Come è possibile ridurre tutto al rischio terremoti? La gran parte del patrimonio edilizio che ospita le nostre classi è fortemente inadeguato al proprio compito, ma la task force, forse perché si sentiva sul collo il fiato pesante della catastrofe, forse perché tra i tanti “esperti” che la componevano nessuno si intendeva di scuola, si era preoccupata soltanto delle norme antisismiche. Come pensavano di rimediare a tale carenza?
Ecco: “Per le scuole, costituzione di un fondo che emetta “social impact bond”(SIB) acquistabili non solo da grandi imprese ma anche da piccoli e medi imprenditori e risparmiatori”. I SIB sono strumenti finanziari innovativi (sigh!) “destinati alla realizzazione di progetti di pubblica utilità”. Comportano “la condizionalità della remunerazione, versata soltanto a seguito del raggiungimento degli obiettivi e, quindi, della generazione di un impatto sociale positivo. Proprio quest’ultimo, infatti, permette alla Pubblica Amministrazione di risparmiare le risorse che possono essere destinate alla remunerazione dell’investitore”.
Speriamo che i lettori, abituati a parlare di scuola, abbiano capito l’astuzia della task force, che consiste nel reperire fondi privati che diventeranno remunerativi soltanto se si verificherà un impatto sociale positivo. Visto come va la scuola italiana nei test internazionali (ai quali la task force caldeggiava la partecipazione) lo Stato difficilmente dovrebbe remunerare l’investitore privato. Riterremmo opportuno chiederci perché un investitore privato dovrebbe investire fondi in un progetto zoppicante, ma accantoniamo questa troppo banale domanda.
Il “piano Colao”, uscito a giugno 2020, era stato archiviato in fretta: ma i membri della task force non hanno lavorato invano. Nel nuovo governo, Roberto Cingolani ed Enrico Giovannini sono stati, entrambi, felicemente posti a capo di un Ministero: anche a Colao è toccato un ministero, quello per l’Innovazione tecnologica e la transizione digitale. Sempre in fretta era stato archiviato un altro rapporto, quello prodotto nel Conte bis dalla commissione del ministero all’Istruzione, guidata dall’economista Bianchi: si era insediata il 23 aprile 2020, lavorando, pare, al ritmo di due incontri al giorno.

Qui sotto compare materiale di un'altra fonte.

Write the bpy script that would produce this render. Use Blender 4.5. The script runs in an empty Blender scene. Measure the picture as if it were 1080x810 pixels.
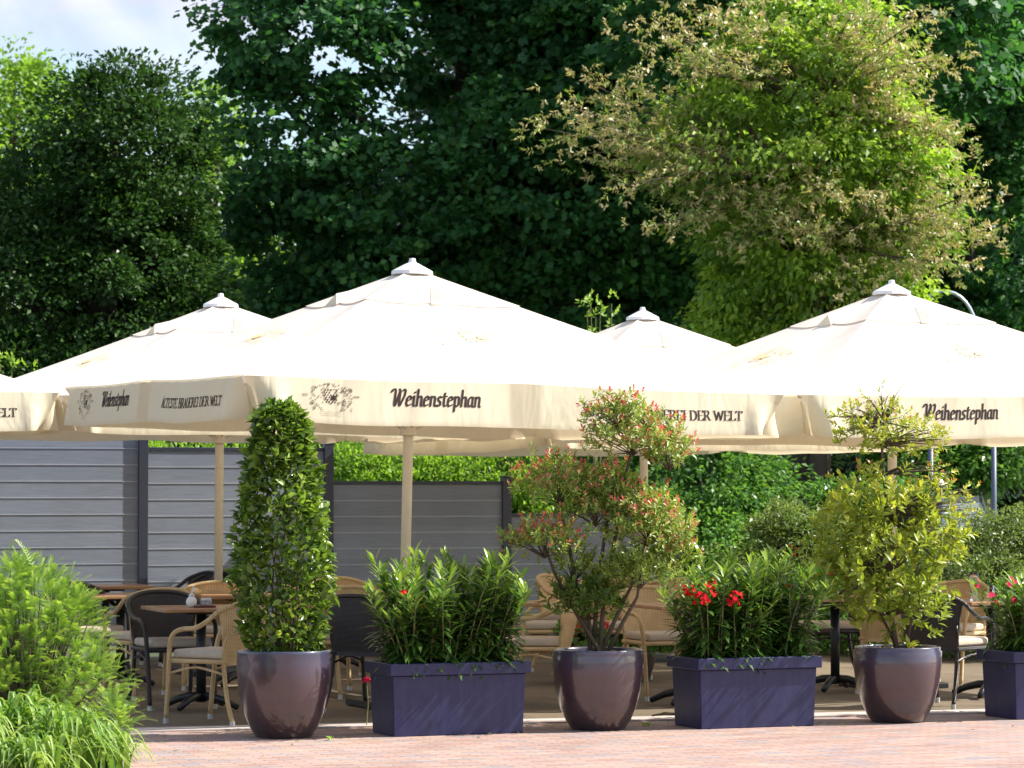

Tanto lavoro per nulla? No, un risultato c’è stato: Bianchi, a capo della task force ha sostituito Azzolina al vertice del MIUR (come aveva detto di desiderare, senza mai prescindere dal bon ton). Non rimpiangeremo l’una e sul neo-ministro abbiamo, per ora, più di un dubbio ma ci limitiamo ad un solo appunto: la scuola, a nostro avviso, non è affare da economisti. Temiamo che con Bianchi le cose vadano diversamente ma non meglio: per ora, in base a ciò che sappiamo del ministro, facciamo nostra l’espressione che ha usato Roberto Ciccarelli in un suo articolo, definendo la posizione di Bianchi “in continuità con la stagione delle riforme che hanno trasfigurato la scuola italiana”.
“Trasfigurato” è il verbo giusto – e la fisionomia che la scuola italiana ha assunto dopo quattro riforme in vent’anni proprio non ci piace. Ricorda da vicino quei volti sconciati dalla chirurgia estetica, senza una storia, senza un senso che non sia quello di aderire ai più vieti tra gli stereotipi. Chi non comprende che il problema della scuola italiana non sta nel discettare di “territorio educante” o di’ “autonomia” o di “metodologie innovative” ma consiste nel ridare un senso profondo al processo delicato dell’insegnamento e dell’apprendimento sarà pure un buon economista ma non sta dalla parte di chi spera che la scuola serva per trasmettere conoscenza al fine di costruire, passo dopo passo, una società di eguali.